William Paley's "watchmaker argument" was highly influential at a time when the scientific community still looked to nature for evidence of an intelligent creator.  One of Paley's admirers was Charles Darwin, who borrowed his idea that organisms were adapted to their environment.  However, Darwin theorized that a blind process of natural selection could account for adaptation; thus, you didn't need a divine creator to explain the intricate design of the natural order.

The prevailing scientific view is that elementary particles assembled themselves over the course of eons into atoms and self-replicating molecules and creatures capable of searching for signs of intelligent life on other planets.  Despite giving every appearance of having been purposefully designed, the universe is supposed to have produced these marvelous effects through the random action of physical laws alone.  If true, the result would be no less improbable than a man walking on water or rising from the dead. 

It is no more scientific to insist the universe created itself than to say God created it; either way, you have to take it on faith.  You might think it is still the same universe, no matter how you look at it.  But that is not entirely true.  It is our belief that determines how the world presents itself to us.  Or as the physicist Werner Heisenberg expressed it: "What we observe is not nature itself, but nature exposed to our method of questioning." 

As Heisenberg well understood, reality is not a fixed entity but a dynamic possibility.  Belief locks in a particular view of reality, making it extremely difficult to see things any other way.  It's not simply that we refuse to entertain other points of view; they may literally be invisible to us.  A scientist with a trained eye may fail to observe things in a microscope that are plainly visible to those who don't know what they are supposed to be looking at.  Likewise, a person who firmly believes there is a God in heaven may fail to see him anywhere else. 
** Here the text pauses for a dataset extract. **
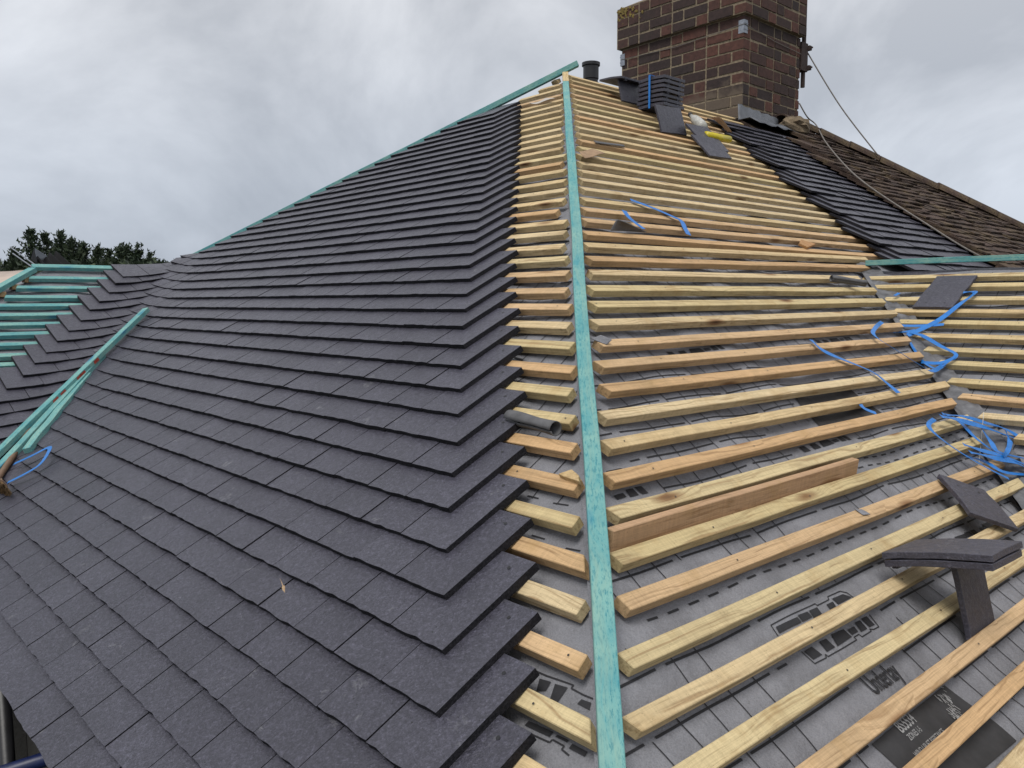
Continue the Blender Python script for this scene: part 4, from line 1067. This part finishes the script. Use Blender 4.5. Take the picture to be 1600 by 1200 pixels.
strap(FB, [(1570, 672), (1578, 690), (1574, 705), (1568, 712)], 'short pale blue strap standing up in the heap', .011, GH, 1.1, .04)
strap(FB, [(1540, 660), (1580, 675), (1612, 700)], 'blue strap crossing the upper right of the heap', .012, GH, .5, .05)
strap(FA, [(22, 725, .08), (50, 712, .085), (74, 700, .085), (77, 704, .085), (63, 725, .08), (40, 740, .08), (12, 754, .08)], 'blue strap loop on the tiles under the loose green battens', .013)
strap(FB, [(1478, 648), (1510, 652), (1552, 664), (1600, 676), (1625, 690)], 'dark edged blue strap under the broad one along the top of the heap', .010, GH, .6, .025)
strap(FB, [(1530, 664), (1548, 690), (1560, 706), (1600, 716)], 'blue strap kinked down through the middle of the heap', .012, GH, .5, .03)
strap(FB, [(1508, 712), (1540, 722), (1570, 738), (1612, 742)], 'lowest blue strap of the heap, lying on the underlay', .011, GH, .4, .01)
p_ = FB.hit(1018, 170, .10)
mb = MB(); bb = base - u * .03 - a * .004
mb.box(bb, u, a, Z, -.012, .225, .11, .126, .214, .217)
mb.box(bb - u * .012, u, a, Z, -.002, .0, .11, .126, -.005, .217)
tag(mb.build('packing_strap', M['strap']), 'blue strap bound round the tile stack by the chimney', 'strap')

# loose green battens down the left valley, broom under them
def loose(x0, y0, h0, x1, y1, h1, label, wd=.038, th=.026):
    p, q = FA.hit(x0, y0, h0), FA.hit(x1, y1, h1)
    o = bar(q, p, wd, th, FA.n + Z, 'green_batten_length', M['teal'], None, segs=6)
    if label.startswith('longest'):
        d_ = (p - q).normalized(); up_2 = (FA.n + Z); up_2 = (up_2 - d_ * up_2.dot(d_)).normalized(); sd_2 = d_.cross(up_2)
        if sd_2.dot(cR) < 0: sd_2 = -sd_2
        L2 = (p - q).length
        for f2 in (.37, .45, .47, .56, .60):
            f3 = 1 - f2; c2 = q + d_ * (L2 * f3) + sd_2 * (wd / 2 + .0012)
            m2 = MB(); m2.add([c2 + d_ * x_ + up_2 * y_ for x_, y_ in ((-.02, -.008), (.03, -.009), (.026, .009), (-.017, .008))], [(0, 1, 2, 3)])
            m2.build('paint_mark', M['redmark'], o)
    return tag(o, label, 'batten', 'loose green battens in the left valley')
loose(229, 484, .085, -60, 763, .11, 'longest loose green batten, uppermost in the left valley')
loose(160, 556, .075, -40, 775, .085, 'loose green batten lying under the longest one in the left valley', .036)
loose(138, 586, .065, 42, 704, .07, 'short loose green batten, lowest of those in the left valley', .036)
br = tag(empty('broom', FA.hit(2, 772, .05)), 'broom with a coir head and worn brown handle lying under the loose green battens', 'broom')
h0_, h1_ = FA.hit(-6, 752, .08), FA.hit(114, 572, .08)
mb = MB(); mb.tube([h0_, h0_ * .5 + h1_ * .5, h1_], .013, 10); mb.build('handle', M['handle'], br, smooth=True)
hc = FA.hit(-2, 757, .075); dn_ = (FA.hit(5, 785, .05) - hc).normalized(); sd_ = a * .8 - Z * .2
mb = MB(); mb.box(hc, sd_.normalized(), dn_, FA.n, -.12, .09, -.012, .02, -.02, .02); mb.build('head', M['handle'], br, bevel=.005)
mb = MB()
for k in range(420):
    x = rnd.uniform(-.115, .088); z_ = rnd.uniform(-.017, .017); b_ = hc + sd_.normalized() * x + FA.n * z_ + dn_ * .02
    t_ = b_ + dn_ * rnd.uniform(.045, .062) + sd_.normalized() * (x * .3 + rnd.uniform(-.012, .012)) + FA.n * (z_ * .8 + rnd.uniform(-.008, .008))
    mb.tube([b_, t_], [.0016, .0009], 3, cap=False)
mb.build('bristles', M['bristle'], br)

# things on the far end of the left projection
dG = (gA - CAM).dot(cF) + .1
gx = lambda x, y, d=0: at_depth(x, y, dG + d)
cs = MB(); n = 26; vs_ = []
A0, A1, B0, B1 = gx(54, 403, .0), gx(92, 396, .35), gx(74, 426, -.1), gx(124, 423, .3)
for j in range(n + 1):
    f = j / n
    for k in range(7):
        g_ = k / 6; p_ = (A0 * (1 - f) + A1 * f) * (1 - g_) + (B0 * (1 - f) + B1 * f) * g_
        vs_.append(p_ + Z * (.022 * math.sin(f * 6 * 2 * math.pi / 1.6)))
cs.add(vs_, [(j * 7 + i, j * 7 + i + 1, j * 7 + i + 8, j * 7 + i + 7) for j in range(n) for i in range(6)])
ct = tag(empty('roofing_sheet', gx(85, 420, .2)), 'black corrugated plastic sheet with a raised grey end behind the left ridge', 'roofing sheet')
o = cs.build('corrugated_sheet', M['matblack'], ct, smooth=True); md = o.modifiers.new('thickness', 'SOLIDIFY'); md.thickness = .006
mb = MB(); tri = [gx(54, 388, -.02), gx(73, 400, .10), gx(66, 405, .06), gx(54, 406, -.02)]
mb.prism([p_ + cF * .01 for p_ in tri], tri); mb.build('end_flap', M['greypl'], ct)
mb = MB(); tri = [gx(53, 388, -.06), gx(54, 406, -.03), gx(60, 415, -.04), gx(48, 404, -.10)]
mb.prism([p_ + cF * .012 for p_ in tri], tri); mb.build('side_flap', M['blackpl'], ct)
for k, (x0, y0, x1, y1, lb) in enumerate(((16, 386, 58, 416, 'upper of two thin grey rods leaning by the black corrugated sheet'), (20, 396, 50, 417, 'lower of two thin grey rods leaning by the black corrugated sheet'))):
    mb = MB(); mb.tube([gx(x0, y0, .3), gx(x1, y1, .1)], .0045, 8); tag(mb.build('rod', M['steel']), lb, 'rod')
# cream membrane thrown over the hidden hip slope
ms = MB(); vs_ = []; n = 16
for j in range(n + 1):
    f = j / n
    hipc = gh0 + (gh1 - gh0) * (.0 + f * .62); far = hipc - u * .5 + a * .55 - Z * .1
    for i in range(n + 1):
        g_ = i / n; p_ = hipc * (1 - g_) + far * g_
        vs_.append(p_ + Z * (.0 + .03 * math.sin(min(1, g_ * 1.4) * math.pi * .8) * (.45 + .55 * math.sin(min(1, f + .35) * 2.6)) + .02 * mn.noise(p_ * 4)))
W_ = n + 1; ms.add(vs_, [(j * W_ + i, j * W_ + i + 1, (j + 1) * W_ + i + 1, (j + 1) * W_ + i) for j in range(n) for i in range(n)])
o = ms.build('membrane_sheet', M['sheet'], smooth=True); md = o.modifiers.new('thickness', 'SOLIDIFY'); md.thickness = .002
tag(o, 'cream membrane sheet bulging over the far hip of the left projection', 'membrane')

# scaffold below the near eave
sp = FA.P(0, 4.6, 0)
for k in range(4):
    mb = MB(); O_ = FA.P(-4.2, 4.6, 0) - u * (.16 + .235 * k) - Z * .62
    mb.box(O_, a, -u, Z, 0, 8.5, 0, .225, -.038, 0)
    tag(mb.build('scaffold_board', M['board'], bevel=.004), ['dark scaffold board right under the tiled eave', 'second dark scaffold board out from the tiled eave', 'third dark scaffold board out from the tiled eave', 'outermost dark scaffold board below the tiled eave'][k], 'scaffold board', 'scaffold boards under the eave')
e0 = at_depth(-40, 1222, 2.2); e1 = at_depth(90, 1180, 2.2)
mb = MB(); mb.tube([e0 - (e1 - e0) * 3, e1 + (e1 - e0) * 1.2], .02, 14)
tag(mb.build('scaffold_tube', M['bluetube'], smooth=True), 'dark blue scaffold tube just below the eave in the bottom left corner', 'scaffold tube')
st_ = at_depth(8, 1130, 2.35)
mb = MB(); mb.tube([V((st_.x, st_.y, 0)), V((st_.x, st_.y, st_.z + .12))], .02, 14)
tag(mb.build('scaffold_pole', M['blackpl'], smooth=True), 'dark upright scaffold pole outside the eave at the left edge', 'scaffold pole')

# ------------------------------------------------------------------ trees and hedge
def leafquad(mb, c, d, size):
    x = d.orthogonal().normalized(); an = rnd.uniform(0, 6.28); y = d.cross(x); s_ = x * math.cos(an) + y * math.sin(an)
    mb.add([c - s_ * size * .4, c + d * size * .5 - s_ * size * .16, c + d * size * 1.25, c + s_ * size * .4 + d * size * .2], [(0, 1, 2, 3)])
def conifer(x, ytop, dist, spread, label, dens=1.0, lean=0):
    d = dist; top = at_depth(x, ytop, d); base_ = V((top.x, top.y, 0)); H = top.z
    root = tag(empty('conifer_tree', base_), label, 'tree', 'conifers beyond the hedge')
    mb = MB(); mb.tube([base_, base_ + Z * H * .5, base_ + Z * H * .96], [.22, .14, .02], 8); mb.build('trunk', M['bark'], root)
    mb = MB(); nb = int(120 * dens)
    for k in range(nb):
        f = rnd.random() ** .75; z_ = H * (.45 + .55 * (1 - f)); r = spread * (f ** .85) * rnd.uniform(.35, 1.12) + .06
        an = rnd.uniform(0, 6.28); o_ = V((math.cos(an), math.sin(an), 0)); b_ = base_ + Z * z_
        dr = (o_ * 1 + Z * rnd.uniform(.35, 1.0)).normalized()
        nq = int(10 + r * 14)
        for i in range(nq):
            g_ = rnd.random() ** .6; c = b_ + dr * (r * g_) + V((rnd.gauss(0, .09), rnd.gauss(0, .09), rnd.gauss(0, .07)))
            dd = (dr + V((rnd.gauss(0, .5), rnd.gauss(0, .5), rnd.gauss(.2, .4)))).normalized(); leafquad(mb, c, dd, rnd.uniform(.10, .2))
    for i in range(60):
        c = base_ + Z * (H - rnd.random() * .9); leafquad(mb, c + V((rnd.gauss(0, .05), rnd.gauss(0, .05), 0)), V((rnd.gauss(0, .3), rnd.gauss(0, .3), 1)).normalized(), .16)
    mb.build('crown', M['leaf'], root, origin=base_)
T = [(22, 391, 41, 1.1, 'low dark conifer at the far left edge behind the rods'), (47, 360, 42, 1.5, 'tallest dark conifer, rising behind the black corrugated sheet'), (71, 366, 43, 1.2, 'conifer just right of the tallest one'),
     (94, 364, 42, 1.3, 'second tallest conifer with a sharp tip, right of the black sheet'), (112, 373, 41, 1.2, 'broad conifer in the middle of the row'), (130, 381, 42, 1.0, 'slim conifer at the right end of the tall clump'),
     (152, 388, 41, .9, 'small ragged conifer with drooping arms between two clumps'), (170, 392, 43, .7, 'small slim conifer standing alone in the gap'), (188, 383, 42, .75, 'left one of the pair of conifers above the grey ridge tiles'),
     (199, 384, 43.5, .6, 'slim conifer between the pair above the grey ridge tiles'), (215, 384, 42, .75, 'right one of the pair of conifers above the grey ridge tiles'), (233, 397, 42, .7, 'short leaning conifer at the right end of the row')]
for x, y, d, s_, lb in T: conifer(x, y, d, s_ * 1.45, lb, 2.2)
hm = MB()
for k in range(16000):
    x = rnd.uniform(-900, 470); d = rnd.uniform(32.6, 35.6); top_y = 413 + 3 * mn.noise(V((x * .05, 0, 0))) + 4 * mn.noise(V((x * .21, 3, 0))) + (rnd.random() ** 2) * 175
    c = at_depth(x, top_y, d if top_y < 440 else rnd.uniform(32.4, 33.6)); leafquad(hm, c, V((rnd.gauss(0, .5), rnd.gauss(-.6, .5), rnd.gauss(.6, .4))).normalized(), rnd.uniform(.16, .30))
# dense inner body of the hedge
inner = []
for k in range(60):
    x = -900 + 1370 * k / 59; c0_ = at_depth(x, 419 + 2 * mn.noise(V((x * .1, 9, 0))), 34.5); inner.append(c0_)
vs_ = []
for c in inner:
    bk = (V((c.x, c.y, 0)) - V((0, 0, 0))).normalized() * 1.6
    vs_ += [V((c.x, c.y, 0)), c, c + bk, V((c.x, c.y, 0)) + bk]
hm.add(vs_, [(4 * i + k, 4 * i + k + 1, 4 * i + 5 + k, 4 * i + 4 + k) for i in range(59) for k in range(3)])
tag(hm.build('hedge', M['leaf']), 'long clipped green hedge in front of the conifers', 'hedge')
"All things are possible to him who believes," Jesus said -- but he wasn't talking about dogmatic belief as we now understand it.  He was calling on people to suspend their disbelief so they could see what was staring them in the face.  "You have seen me and yet you do not believe," he chided them.  He healed a blind man who saw him and believed.  But the religious authorities refused to accept that the man had been healed and were rebuked for their blindness.  For those who have been blinded by faith, there is really only one remedy: to find God you have to get beyond mere belief.